Soy consciente de que estas ideas no son más que divagaciones de escritor. A estas alturas no vamos a cambiar la historia ni dar marcha atrás. Sé que no hago más que refunfuñar y pedir lo imposible. En cualquier caso, no habrá inconveniente en considerar lo mucho que hemos perdido en comparación con los occidentales. La cultura occidental pudo evolucionar progresivamente; nosotros, en cambio, nos encontramos con una civilización superior a la nuestra y tuvimos que aceptarla, cambiamos abruptamente la dirección del progreso que veníamos transitando desde hacía miles de años, y todo esto, en ocasiones, ha perjudicado a nuestra cultura. Si hubiéramos seguido nuestro avance como hasta entonces, muy probablemente, a nivel material, seguiríamos como hace cinco siglos atrás. Incluso hoy en día, en las zonas rurales de China e India el estilo de vida apenas se diferencia del de las épocas de Buda o Confucio. Aun en ese caso, habríamos transcurrido por una senda más apropiada a nuestro carácter. Por lenta que fuese, habríamos logrado avanzar y, en algún momento, habríamos hecho otros descubrimientos que tal vez habrían sustituido a los tranvías, los aviones o la radio como los conocemos actualmente; no se trataría de invenciones tomadas de prestado, sino de descubrimientos particularmente útiles para nuestra cultura.

Basta comparar las películas americanas, francesas y alemanas, para darse cuenta de cómo difieren en matices de sombreado y colorido. Dejando a un lado aspectos como la interpretación y el guion, solo con fijarnos en la imagen fotográfica se aprecian los diferentes caracteres nacionales. Si esto ocurre utilizando idénticos equipamientos, productos químicos y películas, me pregunto si una tecnología fotográfica propia no se hubiera adaptado más idóneamente a nuestra complexión física, características faciales, clima o condiciones naturales.

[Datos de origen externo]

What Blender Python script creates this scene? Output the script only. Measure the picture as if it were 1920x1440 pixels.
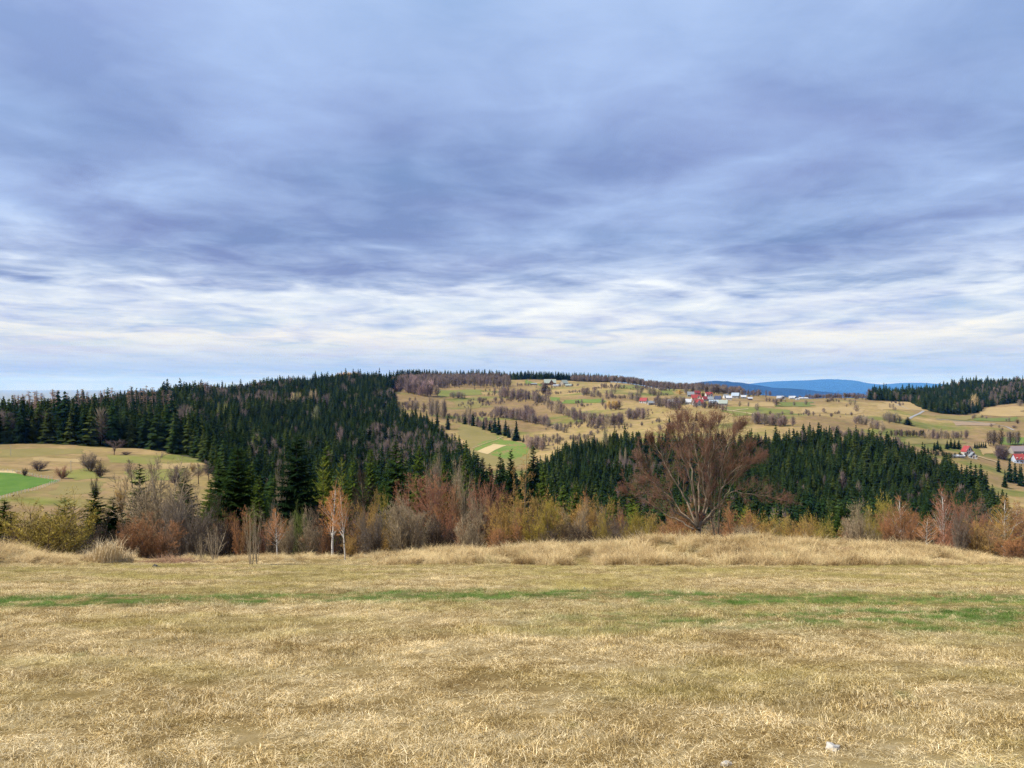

Lo mismo ocurre en el caso de los gramófonos o los transistores; de haberlos inventado nosotros, estos aparatos reproducirían más fielmente las cualidades de nuestra voz y nuestra música. La música japonesa es proclive a la contención y da importancia a la expresión de una atmósfera, y al grabarla o reproducirla con volumen alto pierde la mitad de su encanto. Lo mismo puede decirse de la conversación. Incluso al hablar en público solemos hablar bajo, somos concisos, y damos mucha importancia a la pausa o intervalo de silencio entre las palabras, insinuando sugerencias. Una vez que recurrimos a aparatos como el fonógrafo o el transistor, la pausa desaparece por completo. A costa de contemporizar con las invenciones modernas, estropeamos nuestro arte. Estos inventos desarrollados en Occidente se adaptan bien al arte occidental, pero por esa misma razón para nuestra cultura suponen una desventaja.

Se dice que el papel lo inventaron los chinos. Para nosotros el papel occidental no es más que un producto práctico; en cambio, en la textura del papel japonés y chino percibimos una peculiar calidez apacible. Ambos papeles son de color blanco, si bien la blancura del papel occidental no es como la del papel japonés hōshoº, o la del papel blanco de China. La textura del papel oriental resulta mullida como una capa de nieve recién caída, y absorbe la luz como si la acogiese, en cambio el papel occidental parece que la repeliese. El papel oriental posee una textura agradable al tacto, no es ruidoso cuando se arruga o pliega, produce una sensación parecida a la que tenemos cuando tocamos las hojas de un árbol.